07.10.2014 || Wie der Verlag Hoffmann und Campe mitteilte, ist Schriftsteller Siegfried Lenz am Dienstag, den 7. Oktober in Hamburg im Kreis der Familie verstorben. Lenz war einer der bedeutendsten Schriftsteller der deutschsprachigen Nachkriegs- und Gegenwartsliteratur. Er wurde 88 Jahre alt.
Macht und Kunst
Das Leben und Wirken von Siegfried Lenz stand im engen Zusammenhang mit der deutschen Geschichte des 20. Jahrhunderts. Geboren wurde Lenz am 17. März 1926 im ostpreußischen Lyck (heute Elk/Polen) als Sohn eines Zollbeamten. 1943 wurde Lenz in die Kriegsmarine einberufen und geriet 1945 in britische Gefangenschaft. 2007 wurde bekannt, dass Lenz Mitglied der NSDAP gewesen war, er bestritt aber, einen Aufnahmeantrag unterschrieben zu haben.
1948 begann Siegfried Lenz in Hamburg ein Volontariat bei der Tageszeitung "Die Welt", doch machte er sich bereits 1951 als freier Schriftsteller selbstständig. Sein erster Roman war "Es waren Habichte in der Luft". Als Theaterautor feierte er mit "Zeit der Schuldlosen" einen großen Erfolg. Mit seinen masurischen Schelmengeschichten "So zärtlich war Suleyken" bediente er sich überaus erfolgreich der humoresken Kleinform.
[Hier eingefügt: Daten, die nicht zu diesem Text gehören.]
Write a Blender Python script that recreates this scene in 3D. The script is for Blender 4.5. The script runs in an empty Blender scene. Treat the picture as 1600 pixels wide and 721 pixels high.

1968 erschien sein Welterfolg "Deutschstunde". Das Buch handelt von einem Polizisten im Dritten Reich, der aus einem pervertierten Pflichtgefühl heraus das Malverbot seines Freundes überwacht. Diese Geschichte um den Konflikt von Macht und Kunst wurde verfilmt und zur Pflichtlektüre an Schulen. Mit einer Erstauflage von mehr als 700.000 Exemplaren sicherte "Deutschstunde" dem Schriftsteller wirtschaftliche Unabhängigkeit.
Ehrenbürgerwürden
1978 nahm sich Lenz im Roman "Heimatmuseum" des für einen deutschen Schriftsteller umstrittenen Themas Flucht und Vertreibung an. Zehn Jahre später wurde Lenz' Vorlage als TV-Dreiteiler mit Mario Adorf verfilmt - eine von zahlreichen Adaptionen des Wahl-Hamburgers.
Die 1999 abgeschlossene Werkausgabe umfasst rund zehntausend Seiten, darunter Romane wie "Der Mann im Strom" oder "Brot und Spiele" und Erzählungsbände wie "Ein Kriegsende" oder "Das Feuerschiff". Die Weltauflage seiner in 30 Sprachen übersetzten Romane, Erzählungen, Essays und Theaterstücke liegt bei über 25 Millionen.
Sowohl seine Geburtsstadt Lyck, als auch seine westdeutsche Heimatstadt Hamburg verliehen Siegfried Lenz die Ehrenbürgerwürde.
Deutsch-Polnische Aussöhnung
Politisch engagierte sich Siegfried Lenz für die Aussöhnung mit Polen. 1970 begleitete er mit Günter Grass den damaligen Bundeskanzler Willy Brandt (SPD) zur Unterzeichnung des Warschauer Vertrags. Lenz forderte Solidarität mit Israel, als Iraks damaliger Diktator Saddam Hussein den jüdischen Staat mit Raketen bedrohte.
Ein zentrales Thema im Schaffen von Lenz war die Auseinandersetzung mit dem - typisch deutschen - Pflichtbegriff. Das Nachdenken darüber hatte er gemeinsam mit seinem langjährigen Helmut Schmidt, über den Lenz 1965 schrieb, Helmut Schmidt gebrauche die Sprache "weniger sorglos" als andere Politiker, aber er müsse sich "zum Selbstvertrauen nicht erst ermuntern".
Literaturfreunde - nicht nur in Polen und Deutschland - trauern um Siegfried Lenz.